ROAD GAMES *** UK / France 2015 Dir: Abner Pastoll. 95 mins
Although not a remake, this old fashioned thriller takes its title from Richard Franklin’s early 80’s Hitchcock homage and its notion of Brits stumbling across murder in summery rural France from Brian Clemens’ AND SOON THE DARKNESS. Freshly dumped Brit Andrew Simpson encounters free spirited French hottie Josephine de La Baume in the countryside while hitchhiking and learns of a notorious serial killer in the area. They are both picked up by a chummy Frenchman (Frederic Pierrot) who is only too happy to offer them accommodation at his remote country manor, where his American wife (Barbara Crampton) seems more on edge than anyone. Pleasantly old-school in its employment of melodramatic thunderstorms, nervous acting secondary characters and a mysteriously vanishing love interest, this has appealing, attractive leads and effectively disquieting use of the language barrier alongside the typically strong Crampton in support. It is, however, a safe, inoffensive movie seemingly destined for Sunday night on BBC1, offering no real surprises or shocks en route to its guessable twist.
SCHERZO DIABOLICO **** Mexico / USA 2015 Dir: Adrian Garcia Bogliano. 91 mins
There are satisfying shades of the Coen Brothers’ thrillers in Bogliano’s return to home territory after intelligent American werewolf flick LATE PHASES. This follows the increasingly over-his-head misadventures of a bored accountant (Francisco Barreiro) whose attempts to better himself and earn more money leads to dicey encounters with prostitutes, tawdry office sex, abducted schoolgirls and, ultimately, murder.
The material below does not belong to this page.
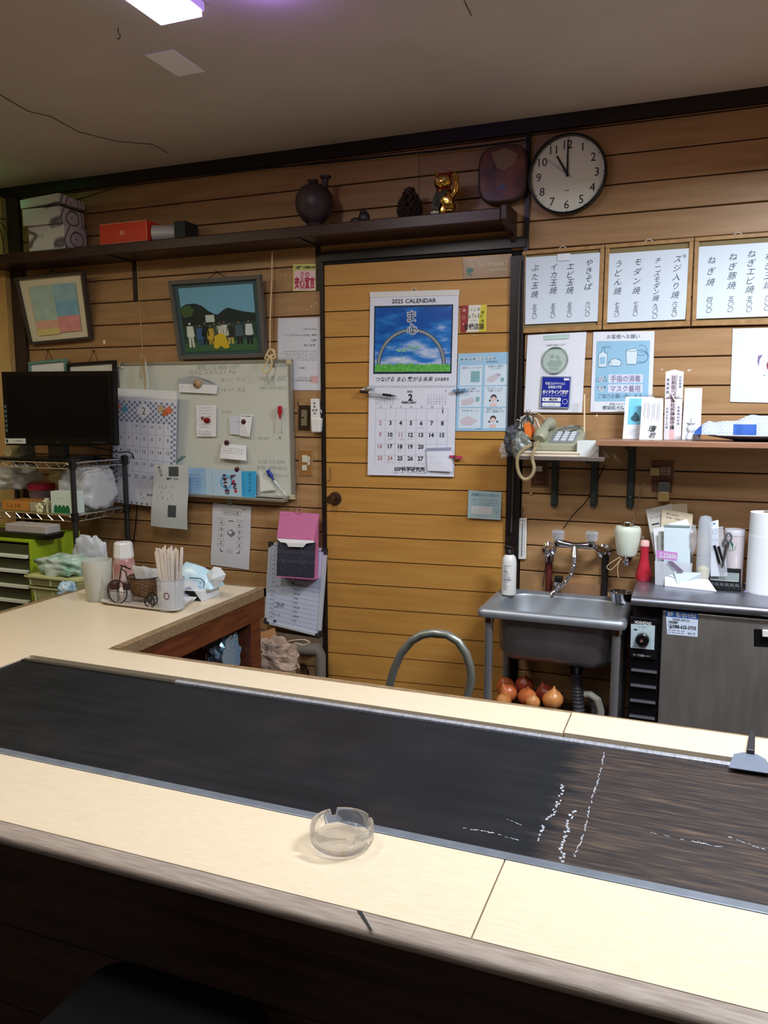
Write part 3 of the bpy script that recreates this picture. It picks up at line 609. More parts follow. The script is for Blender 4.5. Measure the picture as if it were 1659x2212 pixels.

Barreiro’s bookish, milquetoast presence as the ordinary guy out of his depth is perfect for this tonal-juggling blackly comic thriller, full of Bogliano’s trademark sex, nudity and pervasive sense of threat. The unpredictable nature of the corkscrew plot pays off with visceral horror, baseball bat ultra-violence and even a show-stopping cranial detonation – all of it shot through with this talented director’s characteristic gallows humour.
SLUMLORD **** USA 2015 Dir: Victor Zarcoff. 87 mins
An effectively creepy thriller in the vein of all those 90’s American movies in which attractive middle class couples are terrorised by trust-worthy everyday figures, notably PACIFIC HEIGHTS. Although shot conventionally, SLUMLORD also exploits contemporary fears of surveillance culture, as reflected by recent found-footage chillers like ALONE WITH HER and 388 ARLETTA AVENUE. Pregnant couple P J McCabe and Brianne Moncrief have a relationship that’s about to disintegrate thanks to McCabe’s affair with the office temptress (Sarah Baldwin) but the biggest threat they face is their lecherous, monosyllabic landlord (an effectively repellent Neville Archambault), who spies on their every move via sundry hidden cameras and, when the fancy takes him, wanders around the house to use Moncrief’s toothbrush and sniff the shower curtains. Although offering a purely creepy antagonist rather than a sympathetic character study of an obsessive loner, SLUMLORD has shades of Mark Romanek’s remarkable ONE HOUR PHOTO and captures a similar, sustained sense of unease as Archambault’s psychosis fully reveals itself. Downplaying seediness and outright violence in favour of suspense, it is well acted, involving and, true to our cynical age, does not offer the cosy Hollywood wrap-up of its 90’s forebears.